C’è qualcosa di affascinante nella notte. È il momento in cui tutto sembra possibile, il momento del proibito, della trasgressione. Nell’immaginario collettivo, la notte è anche il terreno di gioco dei criminali. Mi piaceva l’idea di collegare il lavoro di Donovan con il momento del delitto. L’uno è il risultato dell’altro, i due sono intrinsecamente legati.

Volevo anche far emergere una sorta di stranezza, la stessa che trovo in Donovan. Le riprese notturne amplificano questa stranezza. Volevo che lo spettatore si sentisse cinto dalla notte, volevo creare una sensazione di intimità, come quella di un segreto condiviso.

Da un punto di vista pratico, abbiamo scoperto che Donovan vive e lavora di notte. Pulisce tutte le scene del crimine di notte e di solito non si alza prima di mezzogiorno. Questo è ciò che mi ha subito affascinato di lui.

Donovan | 99.media
  • Ci puoi parlare della produzione del film?
     

Inizialmente, ho finanziato questo film interamente da sola.
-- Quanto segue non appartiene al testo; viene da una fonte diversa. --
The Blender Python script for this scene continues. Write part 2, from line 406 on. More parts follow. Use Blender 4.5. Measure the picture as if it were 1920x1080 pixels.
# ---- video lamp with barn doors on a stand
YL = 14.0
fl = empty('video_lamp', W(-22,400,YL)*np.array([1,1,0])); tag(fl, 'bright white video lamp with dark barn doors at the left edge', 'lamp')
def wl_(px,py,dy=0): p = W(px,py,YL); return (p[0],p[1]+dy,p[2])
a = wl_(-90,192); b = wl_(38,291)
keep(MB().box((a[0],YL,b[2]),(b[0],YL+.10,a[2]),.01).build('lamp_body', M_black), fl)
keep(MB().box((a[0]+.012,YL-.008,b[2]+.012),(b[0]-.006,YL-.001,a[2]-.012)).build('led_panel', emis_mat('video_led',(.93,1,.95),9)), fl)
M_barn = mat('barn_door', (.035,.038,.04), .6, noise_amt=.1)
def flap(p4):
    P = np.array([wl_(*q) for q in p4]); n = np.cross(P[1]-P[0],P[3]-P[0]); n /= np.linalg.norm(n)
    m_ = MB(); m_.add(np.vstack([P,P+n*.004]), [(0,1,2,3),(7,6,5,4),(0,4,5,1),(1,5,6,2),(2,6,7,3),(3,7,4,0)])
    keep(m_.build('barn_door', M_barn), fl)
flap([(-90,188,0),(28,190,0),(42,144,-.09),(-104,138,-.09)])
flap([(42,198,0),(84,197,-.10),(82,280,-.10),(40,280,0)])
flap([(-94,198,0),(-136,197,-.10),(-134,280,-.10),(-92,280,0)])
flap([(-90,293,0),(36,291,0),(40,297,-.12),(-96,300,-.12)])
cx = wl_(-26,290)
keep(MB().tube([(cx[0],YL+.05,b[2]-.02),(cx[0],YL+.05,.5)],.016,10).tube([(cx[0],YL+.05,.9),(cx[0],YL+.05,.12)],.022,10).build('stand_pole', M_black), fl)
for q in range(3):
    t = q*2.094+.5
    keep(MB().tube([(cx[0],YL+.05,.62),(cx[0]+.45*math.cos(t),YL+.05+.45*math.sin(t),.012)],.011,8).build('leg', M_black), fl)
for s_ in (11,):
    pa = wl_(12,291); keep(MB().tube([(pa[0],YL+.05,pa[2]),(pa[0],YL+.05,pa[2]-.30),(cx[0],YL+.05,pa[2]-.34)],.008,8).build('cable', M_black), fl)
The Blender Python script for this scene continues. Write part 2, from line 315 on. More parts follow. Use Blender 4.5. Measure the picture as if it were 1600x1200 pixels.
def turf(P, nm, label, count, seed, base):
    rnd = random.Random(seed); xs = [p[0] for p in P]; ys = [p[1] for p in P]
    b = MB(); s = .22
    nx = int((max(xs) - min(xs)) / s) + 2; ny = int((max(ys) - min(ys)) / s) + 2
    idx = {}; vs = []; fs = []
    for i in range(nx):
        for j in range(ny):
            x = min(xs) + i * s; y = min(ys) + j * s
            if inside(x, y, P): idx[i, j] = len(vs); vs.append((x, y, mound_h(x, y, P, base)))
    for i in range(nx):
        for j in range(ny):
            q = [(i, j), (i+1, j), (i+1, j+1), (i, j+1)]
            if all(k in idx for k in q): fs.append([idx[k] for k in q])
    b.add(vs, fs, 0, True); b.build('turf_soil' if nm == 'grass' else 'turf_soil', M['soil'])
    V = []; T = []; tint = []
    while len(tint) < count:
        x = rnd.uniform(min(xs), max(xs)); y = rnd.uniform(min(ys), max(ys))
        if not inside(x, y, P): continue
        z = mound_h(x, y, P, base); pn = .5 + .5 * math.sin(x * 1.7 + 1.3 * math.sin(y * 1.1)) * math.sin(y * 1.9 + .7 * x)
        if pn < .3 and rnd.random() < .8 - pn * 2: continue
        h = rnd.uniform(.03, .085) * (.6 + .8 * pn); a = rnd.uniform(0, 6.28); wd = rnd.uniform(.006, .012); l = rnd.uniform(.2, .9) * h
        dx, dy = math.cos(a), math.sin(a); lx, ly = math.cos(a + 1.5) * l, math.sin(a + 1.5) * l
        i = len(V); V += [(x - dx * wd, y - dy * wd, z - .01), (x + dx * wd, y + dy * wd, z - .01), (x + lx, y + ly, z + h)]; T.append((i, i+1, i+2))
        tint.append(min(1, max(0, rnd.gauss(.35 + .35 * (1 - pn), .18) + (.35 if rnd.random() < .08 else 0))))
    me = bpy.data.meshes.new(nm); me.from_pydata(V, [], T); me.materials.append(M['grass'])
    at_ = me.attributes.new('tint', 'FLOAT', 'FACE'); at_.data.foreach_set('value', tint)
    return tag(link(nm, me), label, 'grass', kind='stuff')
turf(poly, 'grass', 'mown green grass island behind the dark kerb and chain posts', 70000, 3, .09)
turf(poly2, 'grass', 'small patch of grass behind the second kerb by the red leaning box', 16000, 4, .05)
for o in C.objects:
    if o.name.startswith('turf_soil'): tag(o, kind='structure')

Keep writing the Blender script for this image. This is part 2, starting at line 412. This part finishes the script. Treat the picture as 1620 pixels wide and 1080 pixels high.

All’epoca vivevo a Parigi, avevo alcuni soldi da parte e, per capriccio, sono andata a Città del Messico per un mese per incontrare Donovan.

Il mio sogno, il mio obiettivo, era che il mio film venisse un giorno trasmesso sulla piattaforma Op-Docs del New York Times, se non fosse che era il mio primo film e non avevo alcun contatto con loro!

Perciò sono andata a Città del Messico per fare dei sopralluoghi e girare un primo trailer. Una volta concluso, ho semplicemente cliccato su “proponi il tuo filmato” sulla piattaforma Op-Docs per presentare il mio progetto e ho atteso… sei mesi prima di ricevere risposta. E venne fuori che erano interessati! In seguito la società di produzione Ladybirds Films mi ha sostenuta. Sono tornata a Città del Messico per tre settimane per terminare il film che, infine, è stato inviato al New York Times.

La maggior parte dei miei film sono montati da mio fratello, che ha molta esperienza. Per me è molto importante lavorare con lui in questa fase della produzione. Con lui mi sento libera e sicura, oso sperimentare. Il montaggio è solitamente un momento chiave nella realizzazione di un film, e può essere molto complicato, perciò per me è molto importante sentirmi protetta!

  • Quali sono i tuoi progetti al momento?  


Sto lavorando a una docuserie e a un lungometraggio. Sono ancora nella fase di scrittura per entrambi. Dopo Donovan, il mio secondo cortometraggio Rocio and me è stato pubblicato sul sito web del New Yorker, e mi sono unita ad Al Jazeera per realizzare un cortometraggio sui ballerini attivisti di Lagos, in Nigeria! È stata un’esperienza incredibile!

Donovan | 99.media
  • Un commento su “99” e sulla sottotitolazione multilingue del tuo film?  


Quando ho iniziato con la regia, guardavo molti film su “99”. Era una grande fonte di ispirazione per me, fosse per la regia, per l’estetica o per le tematiche! Mi piaceva passare il tempo ad esplorarli.

Sono molto felice che Donovan abbia trovato casa su “99”. “99” è un progetto bellissimo, che aiuta i registi a dar vita ai propri film e a condividerli con il maggior numero di persone possibile. Mentre i cicli di produzione e distribuzione sono generalmente lunghi, e il percorso per creare e dare vita a un film è spesso un percorso a ostacoli, la presenza di un progetto come “99” è una vera manna, uno strumento importante per i registi.

Adoro l’idea che sia disponibile una versione multilingue di Donovan, che si apra e si rivolga ad altre culture, che superi i confini e abbia una portata più globale!

  • C’è un film in particolare che ti è piaciuto su “99”?


Mi è piaciuto molto Blood Rider. Stavo preparando le mie riprese in Nigeria quando mi sono imbattuta in questo film! Mi ha permesso di pianificare il lavoro in anticipo e al meglio, di farmi un’idea e iniziare a capire il luogo in cui stavo per andare. A mio parere, rappresenta magnificamente l’atmosfera di Lagos, una città tentacolare il cui cuore batte, come nessun’altra città al mondo. La tensione che si respira in questo luogo è unica e il film la incarna perfettamente nelle elettrizzanti scene di motociclismo. Quasi si smette di respirare! È un capolavoro di regia e montaggio.